Living – Places: 35
Interviewer: Did you make a lot of money out of your music?
Bob Marley: Money … I mean, how much is a lot of money to you?
Interviewer: Yeah, that's a good question. Have you made, say, millions of dollars?
Bob Marley: No.
Interviewer: Are you a rich man?
Bob Marley: When you mean rich, what you mean?
Interviewer: Do you have a lot of possessions? A lot of money in the bank?
Bob Marley: Possessions make you rich? I don't have that type of richness. My richness is life, forever.
– Clip⩘ from the film Marley⩘ , 2012
2023
I usually prefer to take snow photos on mornings after a snowstorm when the skies are blue and the scene is lit by brilliant sun. But when I was out clearing the dry, powdery snow from our driveway this morning in crisp 1° F weather with a light snow falling, I was awed by the silence and the soft atmosphere created by the low clouds hovering just at the hilltops, almost hiding the rising sun and promising more snow to come. I'm so grateful that we are having a cold, snowy winter this year, something we can't count on anymore.
The sun still managed to impart a soft glow to the east-facing side of the Ponderodas.
After several snowy, cold, overcast days, with temps dipping below zero at night and hovering in the single digits during the day, the sun is shining in all its glory this morning, lighting up an incredibly beautiful landscape.

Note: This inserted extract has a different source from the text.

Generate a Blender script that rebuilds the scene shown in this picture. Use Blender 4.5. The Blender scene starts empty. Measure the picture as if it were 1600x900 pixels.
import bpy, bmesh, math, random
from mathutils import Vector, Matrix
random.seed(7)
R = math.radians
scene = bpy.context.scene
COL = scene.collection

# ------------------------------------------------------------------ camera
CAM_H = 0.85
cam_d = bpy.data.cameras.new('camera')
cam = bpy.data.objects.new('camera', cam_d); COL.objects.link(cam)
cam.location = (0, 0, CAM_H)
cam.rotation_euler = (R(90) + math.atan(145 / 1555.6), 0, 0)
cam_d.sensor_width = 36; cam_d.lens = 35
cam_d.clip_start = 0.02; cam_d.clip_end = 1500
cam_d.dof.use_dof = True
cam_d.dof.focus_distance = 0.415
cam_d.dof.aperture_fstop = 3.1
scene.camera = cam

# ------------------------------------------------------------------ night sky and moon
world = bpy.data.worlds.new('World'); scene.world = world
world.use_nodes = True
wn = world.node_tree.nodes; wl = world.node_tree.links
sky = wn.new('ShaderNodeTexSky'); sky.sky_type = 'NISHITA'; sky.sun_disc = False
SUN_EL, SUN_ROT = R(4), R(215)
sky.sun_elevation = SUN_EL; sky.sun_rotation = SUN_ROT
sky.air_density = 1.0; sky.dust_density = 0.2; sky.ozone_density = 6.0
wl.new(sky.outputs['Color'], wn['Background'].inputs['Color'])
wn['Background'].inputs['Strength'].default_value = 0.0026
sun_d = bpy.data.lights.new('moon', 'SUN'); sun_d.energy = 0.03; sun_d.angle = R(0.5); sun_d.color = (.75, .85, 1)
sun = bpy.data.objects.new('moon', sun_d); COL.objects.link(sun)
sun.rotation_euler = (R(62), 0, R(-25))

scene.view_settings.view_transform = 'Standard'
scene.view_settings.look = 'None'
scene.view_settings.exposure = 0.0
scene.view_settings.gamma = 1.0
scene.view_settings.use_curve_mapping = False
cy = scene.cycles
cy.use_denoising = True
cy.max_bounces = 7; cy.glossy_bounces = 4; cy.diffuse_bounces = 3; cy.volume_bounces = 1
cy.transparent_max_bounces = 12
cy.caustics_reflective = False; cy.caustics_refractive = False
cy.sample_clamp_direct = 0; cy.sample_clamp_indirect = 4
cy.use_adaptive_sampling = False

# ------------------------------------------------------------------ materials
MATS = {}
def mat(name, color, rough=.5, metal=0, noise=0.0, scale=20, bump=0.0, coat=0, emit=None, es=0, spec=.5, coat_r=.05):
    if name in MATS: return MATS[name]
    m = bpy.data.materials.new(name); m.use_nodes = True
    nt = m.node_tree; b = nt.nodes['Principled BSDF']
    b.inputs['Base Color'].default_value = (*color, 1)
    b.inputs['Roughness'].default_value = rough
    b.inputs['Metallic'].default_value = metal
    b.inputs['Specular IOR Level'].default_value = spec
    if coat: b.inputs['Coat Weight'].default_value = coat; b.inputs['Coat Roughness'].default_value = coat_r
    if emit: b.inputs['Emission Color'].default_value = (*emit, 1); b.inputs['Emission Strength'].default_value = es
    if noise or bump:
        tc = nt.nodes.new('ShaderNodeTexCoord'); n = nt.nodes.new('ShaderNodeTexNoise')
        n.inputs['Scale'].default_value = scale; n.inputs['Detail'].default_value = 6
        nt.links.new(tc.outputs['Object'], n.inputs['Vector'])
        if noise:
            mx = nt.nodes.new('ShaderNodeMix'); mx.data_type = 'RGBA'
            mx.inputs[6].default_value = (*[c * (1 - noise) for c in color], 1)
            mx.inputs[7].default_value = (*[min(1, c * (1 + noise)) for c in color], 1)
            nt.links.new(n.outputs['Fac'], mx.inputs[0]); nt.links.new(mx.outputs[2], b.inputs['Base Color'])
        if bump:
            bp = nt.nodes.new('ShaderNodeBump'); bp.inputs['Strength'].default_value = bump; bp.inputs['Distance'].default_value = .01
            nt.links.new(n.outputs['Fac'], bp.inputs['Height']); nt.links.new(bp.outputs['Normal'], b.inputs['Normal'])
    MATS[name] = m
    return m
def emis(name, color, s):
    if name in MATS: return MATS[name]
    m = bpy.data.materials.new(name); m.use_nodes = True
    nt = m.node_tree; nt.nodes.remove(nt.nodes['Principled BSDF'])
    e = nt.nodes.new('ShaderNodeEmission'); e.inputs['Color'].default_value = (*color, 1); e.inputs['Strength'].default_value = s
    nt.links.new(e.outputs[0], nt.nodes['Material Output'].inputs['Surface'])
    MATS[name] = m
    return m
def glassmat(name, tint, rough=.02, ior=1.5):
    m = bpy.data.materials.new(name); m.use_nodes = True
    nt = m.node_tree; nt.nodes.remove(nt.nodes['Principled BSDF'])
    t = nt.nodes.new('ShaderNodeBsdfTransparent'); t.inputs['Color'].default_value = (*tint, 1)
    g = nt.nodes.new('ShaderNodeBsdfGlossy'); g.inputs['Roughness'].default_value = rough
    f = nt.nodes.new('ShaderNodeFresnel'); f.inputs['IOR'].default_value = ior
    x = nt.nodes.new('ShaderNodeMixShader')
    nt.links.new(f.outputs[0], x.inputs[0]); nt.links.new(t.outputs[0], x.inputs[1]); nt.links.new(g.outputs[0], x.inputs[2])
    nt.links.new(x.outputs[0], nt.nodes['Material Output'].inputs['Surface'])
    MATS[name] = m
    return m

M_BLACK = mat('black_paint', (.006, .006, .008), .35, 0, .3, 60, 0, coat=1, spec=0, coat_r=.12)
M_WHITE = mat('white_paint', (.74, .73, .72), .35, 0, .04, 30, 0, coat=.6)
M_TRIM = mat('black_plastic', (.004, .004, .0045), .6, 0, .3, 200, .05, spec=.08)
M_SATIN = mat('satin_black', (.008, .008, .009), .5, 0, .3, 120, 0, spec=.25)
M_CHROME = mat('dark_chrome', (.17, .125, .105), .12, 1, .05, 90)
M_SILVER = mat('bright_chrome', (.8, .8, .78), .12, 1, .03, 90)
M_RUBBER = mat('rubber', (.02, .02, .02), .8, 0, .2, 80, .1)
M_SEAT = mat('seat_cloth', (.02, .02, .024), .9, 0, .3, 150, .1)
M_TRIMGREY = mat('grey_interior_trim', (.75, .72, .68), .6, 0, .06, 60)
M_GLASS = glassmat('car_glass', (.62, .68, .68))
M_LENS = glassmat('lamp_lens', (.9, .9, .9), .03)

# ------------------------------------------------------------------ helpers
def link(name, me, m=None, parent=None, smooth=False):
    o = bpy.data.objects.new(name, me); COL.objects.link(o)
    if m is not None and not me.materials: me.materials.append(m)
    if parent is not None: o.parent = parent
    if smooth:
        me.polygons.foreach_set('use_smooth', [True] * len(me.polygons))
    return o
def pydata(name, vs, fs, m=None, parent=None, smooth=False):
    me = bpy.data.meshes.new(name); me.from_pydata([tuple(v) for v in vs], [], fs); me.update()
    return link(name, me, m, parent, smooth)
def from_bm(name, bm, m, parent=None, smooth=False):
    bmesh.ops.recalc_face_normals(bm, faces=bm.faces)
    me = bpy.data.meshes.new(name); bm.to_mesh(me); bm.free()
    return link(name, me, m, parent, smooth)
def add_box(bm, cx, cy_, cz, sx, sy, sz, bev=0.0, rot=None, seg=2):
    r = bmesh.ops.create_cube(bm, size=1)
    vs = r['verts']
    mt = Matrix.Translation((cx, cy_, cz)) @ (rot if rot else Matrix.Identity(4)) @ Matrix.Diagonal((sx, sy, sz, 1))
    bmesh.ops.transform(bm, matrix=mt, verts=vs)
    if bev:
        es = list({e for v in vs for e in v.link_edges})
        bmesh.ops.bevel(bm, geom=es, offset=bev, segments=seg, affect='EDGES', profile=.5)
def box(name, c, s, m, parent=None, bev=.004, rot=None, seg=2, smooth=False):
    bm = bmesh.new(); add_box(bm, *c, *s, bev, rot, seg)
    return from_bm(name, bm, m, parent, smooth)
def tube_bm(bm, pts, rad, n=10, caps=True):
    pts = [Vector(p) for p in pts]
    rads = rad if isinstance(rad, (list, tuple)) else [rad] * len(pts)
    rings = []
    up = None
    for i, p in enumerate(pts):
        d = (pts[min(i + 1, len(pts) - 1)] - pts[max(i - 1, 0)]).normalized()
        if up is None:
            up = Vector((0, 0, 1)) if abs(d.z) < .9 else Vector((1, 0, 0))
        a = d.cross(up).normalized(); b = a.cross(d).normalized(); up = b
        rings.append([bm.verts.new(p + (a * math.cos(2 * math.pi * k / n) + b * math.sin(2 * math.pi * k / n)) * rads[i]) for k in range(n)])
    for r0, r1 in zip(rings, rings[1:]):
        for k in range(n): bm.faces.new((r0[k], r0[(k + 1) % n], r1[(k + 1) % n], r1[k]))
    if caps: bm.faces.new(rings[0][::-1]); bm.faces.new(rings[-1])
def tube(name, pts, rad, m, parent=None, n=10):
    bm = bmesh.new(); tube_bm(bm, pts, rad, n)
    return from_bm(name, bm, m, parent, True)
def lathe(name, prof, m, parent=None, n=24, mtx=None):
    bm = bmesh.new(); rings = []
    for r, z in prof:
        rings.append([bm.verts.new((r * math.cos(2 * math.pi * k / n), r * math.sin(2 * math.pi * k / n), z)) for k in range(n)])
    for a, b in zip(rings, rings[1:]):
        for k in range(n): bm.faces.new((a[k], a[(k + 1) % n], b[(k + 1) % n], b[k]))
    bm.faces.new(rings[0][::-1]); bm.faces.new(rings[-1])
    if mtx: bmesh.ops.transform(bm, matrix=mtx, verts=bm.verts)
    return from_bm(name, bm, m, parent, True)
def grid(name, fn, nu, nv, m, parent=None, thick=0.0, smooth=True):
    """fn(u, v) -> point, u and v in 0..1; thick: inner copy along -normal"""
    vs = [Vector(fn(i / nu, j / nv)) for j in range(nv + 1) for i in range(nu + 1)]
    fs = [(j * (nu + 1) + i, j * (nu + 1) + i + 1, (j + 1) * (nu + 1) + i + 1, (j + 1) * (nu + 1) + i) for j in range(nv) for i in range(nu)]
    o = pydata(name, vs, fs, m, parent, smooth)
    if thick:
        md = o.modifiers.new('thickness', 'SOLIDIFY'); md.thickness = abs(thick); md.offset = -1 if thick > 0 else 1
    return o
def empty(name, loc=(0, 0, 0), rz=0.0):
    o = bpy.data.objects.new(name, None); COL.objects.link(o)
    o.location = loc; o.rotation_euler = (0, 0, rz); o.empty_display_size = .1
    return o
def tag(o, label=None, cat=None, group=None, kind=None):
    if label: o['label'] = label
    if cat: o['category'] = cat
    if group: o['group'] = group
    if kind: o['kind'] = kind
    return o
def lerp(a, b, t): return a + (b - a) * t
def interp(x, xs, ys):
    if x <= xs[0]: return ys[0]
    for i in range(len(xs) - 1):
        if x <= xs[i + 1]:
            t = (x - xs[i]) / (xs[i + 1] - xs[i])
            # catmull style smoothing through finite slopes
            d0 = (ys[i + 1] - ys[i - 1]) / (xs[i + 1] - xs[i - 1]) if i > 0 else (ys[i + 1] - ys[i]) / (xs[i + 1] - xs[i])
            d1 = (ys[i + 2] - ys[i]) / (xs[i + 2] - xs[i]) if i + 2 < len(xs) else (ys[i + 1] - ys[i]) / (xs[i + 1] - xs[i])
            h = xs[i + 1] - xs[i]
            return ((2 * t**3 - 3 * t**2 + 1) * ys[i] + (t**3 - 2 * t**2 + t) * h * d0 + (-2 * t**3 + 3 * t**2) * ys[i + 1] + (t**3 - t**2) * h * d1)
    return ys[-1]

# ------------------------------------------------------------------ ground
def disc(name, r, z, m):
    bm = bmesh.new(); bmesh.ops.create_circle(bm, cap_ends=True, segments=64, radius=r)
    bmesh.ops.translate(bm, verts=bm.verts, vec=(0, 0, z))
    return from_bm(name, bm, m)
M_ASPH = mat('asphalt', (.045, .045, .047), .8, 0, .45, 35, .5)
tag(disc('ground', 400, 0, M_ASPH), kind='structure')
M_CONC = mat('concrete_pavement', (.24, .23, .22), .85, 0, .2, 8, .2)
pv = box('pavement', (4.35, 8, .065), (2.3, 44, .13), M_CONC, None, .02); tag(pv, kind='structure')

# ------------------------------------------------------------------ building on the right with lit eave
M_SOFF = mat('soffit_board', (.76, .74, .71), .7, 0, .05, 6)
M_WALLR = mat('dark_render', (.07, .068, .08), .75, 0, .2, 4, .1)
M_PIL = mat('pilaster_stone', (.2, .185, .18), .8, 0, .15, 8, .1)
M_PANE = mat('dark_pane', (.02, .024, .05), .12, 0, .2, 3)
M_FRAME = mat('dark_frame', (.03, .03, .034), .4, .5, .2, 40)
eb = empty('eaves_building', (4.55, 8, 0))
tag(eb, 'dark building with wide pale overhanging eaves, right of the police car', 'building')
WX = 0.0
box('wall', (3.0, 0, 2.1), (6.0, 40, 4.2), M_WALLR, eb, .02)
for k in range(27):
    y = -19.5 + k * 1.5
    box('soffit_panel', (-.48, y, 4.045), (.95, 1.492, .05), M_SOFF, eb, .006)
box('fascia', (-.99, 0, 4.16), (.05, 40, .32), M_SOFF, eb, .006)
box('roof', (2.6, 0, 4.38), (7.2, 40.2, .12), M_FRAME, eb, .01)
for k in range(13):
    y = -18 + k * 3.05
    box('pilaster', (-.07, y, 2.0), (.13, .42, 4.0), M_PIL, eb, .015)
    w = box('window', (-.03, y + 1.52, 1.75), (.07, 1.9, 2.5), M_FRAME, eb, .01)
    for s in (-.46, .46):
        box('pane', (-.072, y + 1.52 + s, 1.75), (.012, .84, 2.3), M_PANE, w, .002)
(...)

A welcome visual feast.
When I first woke up this morning, the thermostat said it was 6° F outside, more snow had fallen overnight, and I was a bit grumpy about needing to shovel snow again, as it was so cold and I was still a little tired and sore from shoveling yesterday.
Then I stepped outside into such an incredibly beautiful early morning: bright sunshine, all the Ponderosa trees wearing a fresh coating of snow, and the snow itself was my favorite kind, dry, light, and dancing with thousands of multi-colored sparkles. It turned the next hour of shoveling into more of a playful treat.
What a gift!
And here's my favorite old log barn with its gambrel roof covered in fresh snow and catching just a bit of the glow of the low winter afternoon sun.
Two days ago, it warmed up to 58° F. In the late afternoon, the temperature began falling. By nightfall, it was just above freezing and it began misting. Overnight, it plunged to just above zero.
The next morning, we awoke to several inches of dense, granular snow, except for the bottom most layer, which was nearly an inch of frozen mist (I don't know how else to describe it; we didn't so much shovel it as scrape it off).
All day yesterday, it hovered in the single digits and a very fine snow continued to fall, slowly accumulating a few more inches. Overnight, it dropped several degrees below zero.
This morning dawned clear with sunshine lighting up an incredibly beautiful world, though still crispy cold. And I enjoyed pausing for a moment to notice the special way the accumulated mist snow is laying on the Ponderosa boughs, almost like a sugary frosting.
I've walked along a nearby lane between some cliffs and a creek hundreds of times, yet still often notice things in a fresh way. This morning, I really noticed the cliffs. At some time in the far distant past, this area was a mile beneath the surface of a sea. At some other time, it was covered in glaciers, and as they melted away, their roaring waters carved out this valley and wore away multiple levels of these near vertical redstone cliffs.
It sometimes blows my mind how these cracked and fractured faces with many huge overhangs even stay in place. It actually looks like a good bit of it would come tumbling down if you gave it a good kick at the base … which makes my fingers tingle whenever I think about it.
And here's a view of one of the cliff faces across the valley.
Another moment of really noticing something I have walked by hundreds of times. This grandmother poplar stands among a cluster of younger relatives, her off-white bark glowing in the midday sun and looking particularly beautiful against the deep blue of the clear sky beyond.